» Stored data
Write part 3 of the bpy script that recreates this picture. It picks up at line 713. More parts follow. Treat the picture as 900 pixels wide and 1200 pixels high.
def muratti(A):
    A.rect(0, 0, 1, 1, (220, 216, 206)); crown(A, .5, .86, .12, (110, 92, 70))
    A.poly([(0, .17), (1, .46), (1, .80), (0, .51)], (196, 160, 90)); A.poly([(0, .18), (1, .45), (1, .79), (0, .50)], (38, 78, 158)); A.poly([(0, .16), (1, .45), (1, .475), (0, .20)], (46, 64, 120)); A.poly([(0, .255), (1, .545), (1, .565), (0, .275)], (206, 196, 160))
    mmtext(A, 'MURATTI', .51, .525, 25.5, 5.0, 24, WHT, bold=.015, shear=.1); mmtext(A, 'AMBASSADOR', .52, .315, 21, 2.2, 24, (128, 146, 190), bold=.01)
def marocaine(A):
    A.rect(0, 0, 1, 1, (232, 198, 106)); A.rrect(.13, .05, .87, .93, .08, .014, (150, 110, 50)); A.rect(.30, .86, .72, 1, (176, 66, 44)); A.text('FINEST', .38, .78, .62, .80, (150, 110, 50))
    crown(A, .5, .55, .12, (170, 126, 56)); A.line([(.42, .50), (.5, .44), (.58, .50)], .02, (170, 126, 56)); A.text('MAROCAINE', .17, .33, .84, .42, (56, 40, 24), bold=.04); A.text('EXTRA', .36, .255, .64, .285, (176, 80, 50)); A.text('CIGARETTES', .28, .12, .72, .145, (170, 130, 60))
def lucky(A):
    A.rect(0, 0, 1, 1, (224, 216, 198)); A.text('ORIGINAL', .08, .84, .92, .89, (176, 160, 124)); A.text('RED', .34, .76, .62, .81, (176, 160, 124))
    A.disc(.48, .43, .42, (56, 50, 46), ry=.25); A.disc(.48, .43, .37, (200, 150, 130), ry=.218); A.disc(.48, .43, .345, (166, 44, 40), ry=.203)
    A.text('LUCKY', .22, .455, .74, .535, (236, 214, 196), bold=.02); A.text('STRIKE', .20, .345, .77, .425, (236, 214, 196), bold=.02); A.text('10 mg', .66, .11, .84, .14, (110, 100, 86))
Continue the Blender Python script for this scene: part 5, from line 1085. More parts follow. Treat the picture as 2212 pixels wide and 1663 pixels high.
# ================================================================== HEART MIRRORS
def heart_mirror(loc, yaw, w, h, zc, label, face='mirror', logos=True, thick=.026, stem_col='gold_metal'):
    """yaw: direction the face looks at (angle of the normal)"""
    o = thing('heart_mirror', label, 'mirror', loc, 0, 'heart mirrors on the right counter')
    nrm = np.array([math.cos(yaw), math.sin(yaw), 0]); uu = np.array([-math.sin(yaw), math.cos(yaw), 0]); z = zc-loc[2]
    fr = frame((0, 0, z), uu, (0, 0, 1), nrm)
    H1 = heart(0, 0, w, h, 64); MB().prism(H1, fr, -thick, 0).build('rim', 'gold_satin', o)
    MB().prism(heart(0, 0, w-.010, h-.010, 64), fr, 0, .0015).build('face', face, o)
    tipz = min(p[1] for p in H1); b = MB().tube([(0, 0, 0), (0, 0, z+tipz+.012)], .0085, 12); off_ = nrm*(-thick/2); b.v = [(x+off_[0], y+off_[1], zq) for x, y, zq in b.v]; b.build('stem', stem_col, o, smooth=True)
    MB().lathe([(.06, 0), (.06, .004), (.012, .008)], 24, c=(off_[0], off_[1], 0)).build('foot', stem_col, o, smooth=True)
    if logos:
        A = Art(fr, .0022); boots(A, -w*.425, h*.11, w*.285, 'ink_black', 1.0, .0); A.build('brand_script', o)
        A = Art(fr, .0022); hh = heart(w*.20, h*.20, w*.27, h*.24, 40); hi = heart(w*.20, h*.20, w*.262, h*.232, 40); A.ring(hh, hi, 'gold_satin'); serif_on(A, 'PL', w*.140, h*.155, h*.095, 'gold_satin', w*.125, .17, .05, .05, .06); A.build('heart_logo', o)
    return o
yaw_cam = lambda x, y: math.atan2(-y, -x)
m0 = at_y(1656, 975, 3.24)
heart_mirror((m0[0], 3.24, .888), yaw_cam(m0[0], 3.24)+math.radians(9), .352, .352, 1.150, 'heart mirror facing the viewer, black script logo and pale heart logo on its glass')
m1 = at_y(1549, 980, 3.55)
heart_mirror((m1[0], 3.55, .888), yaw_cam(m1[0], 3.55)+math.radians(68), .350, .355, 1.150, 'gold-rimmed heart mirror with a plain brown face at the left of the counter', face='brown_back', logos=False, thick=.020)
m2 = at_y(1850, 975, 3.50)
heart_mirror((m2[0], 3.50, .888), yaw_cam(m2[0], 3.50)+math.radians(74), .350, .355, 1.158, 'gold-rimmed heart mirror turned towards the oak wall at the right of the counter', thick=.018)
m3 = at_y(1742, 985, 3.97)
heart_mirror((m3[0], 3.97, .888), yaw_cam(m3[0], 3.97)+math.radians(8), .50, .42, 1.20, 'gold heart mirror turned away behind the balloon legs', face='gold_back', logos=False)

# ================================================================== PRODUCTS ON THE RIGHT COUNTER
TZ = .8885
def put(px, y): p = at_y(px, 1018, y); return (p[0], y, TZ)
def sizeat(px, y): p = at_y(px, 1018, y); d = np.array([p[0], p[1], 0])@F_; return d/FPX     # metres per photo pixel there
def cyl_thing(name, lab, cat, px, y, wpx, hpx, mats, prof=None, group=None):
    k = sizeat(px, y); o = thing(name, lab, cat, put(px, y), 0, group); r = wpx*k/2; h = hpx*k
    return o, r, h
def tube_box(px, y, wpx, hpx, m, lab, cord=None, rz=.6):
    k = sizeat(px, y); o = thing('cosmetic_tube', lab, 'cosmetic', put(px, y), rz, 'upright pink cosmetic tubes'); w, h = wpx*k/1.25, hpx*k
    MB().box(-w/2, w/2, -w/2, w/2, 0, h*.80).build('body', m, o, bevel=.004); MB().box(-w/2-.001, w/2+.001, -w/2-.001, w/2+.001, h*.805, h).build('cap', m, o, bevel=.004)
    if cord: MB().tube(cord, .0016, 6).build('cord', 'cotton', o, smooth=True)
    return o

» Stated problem
Emit, unaltered, the lines from the top of the listing down through the line that holds "(110, 100, 86))"; emit nothing else.

» Output for this exercise
Write part 3 of the bpy script that recreates this picture. It picks up at line 713. More parts follow. Treat the picture as 900 pixels wide and 1200 pixels high.
def muratti(A):
    A.rect(0, 0, 1, 1, (220, 216, 206)); crown(A, .5, .86, .12, (110, 92, 70))
    A.poly([(0, .17), (1, .46), (1, .80), (0, .51)], (196, 160, 90)); A.poly([(0, .18), (1, .45), (1, .79), (0, .50)], (38, 78, 158)); A.poly([(0, .16), (1, .45), (1, .475), (0, .20)], (46, 64, 120)); A.poly([(0, .255), (1, .545), (1, .565), (0, .275)], (206, 196, 160))
    mmtext(A, 'MURATTI', .51, .525, 25.5, 5.0, 24, WHT, bold=.015, shear=.1); mmtext(A, 'AMBASSADOR', .52, .315, 21, 2.2, 24, (128, 146, 190), bold=.01)
def marocaine(A):
    A.rect(0, 0, 1, 1, (232, 198, 106)); A.rrect(.13, .05, .87, .93, .08, .014, (150, 110, 50)); A.rect(.30, .86, .72, 1, (176, 66, 44)); A.text('FINEST', .38, .78, .62, .80, (150, 110, 50))
    crown(A, .5, .55, .12, (170, 126, 56)); A.line([(.42, .50), (.5, .44), (.58, .50)], .02, (170, 126, 56)); A.text('MAROCAINE', .17, .33, .84, .42, (56, 40, 24), bold=.04); A.text('EXTRA', .36, .255, .64, .285, (176, 80, 50)); A.text('CIGARETTES', .28, .12, .72, .145, (170, 130, 60))
def lucky(A):
    A.rect(0, 0, 1, 1, (224, 216, 198)); A.text('ORIGINAL', .08, .84, .92, .89, (176, 160, 124)); A.text('RED', .34, .76, .62, .81, (176, 160, 124))
    A.disc(.48, .43, .42, (56, 50, 46), ry=.25); A.disc(.48, .43, .37, (200, 150, 130), ry=.218); A.disc(.48, .43, .345, (166, 44, 40), ry=.203)
    A.text('LUCKY', .22, .455, .74, .535, (236, 214, 196), bold=.02); A.text('STRIKE', .20, .345, .77, .425, (236, 214, 196), bold=.02); A.text('10 mg', .66, .11, .84, .14, (110, 100, 86))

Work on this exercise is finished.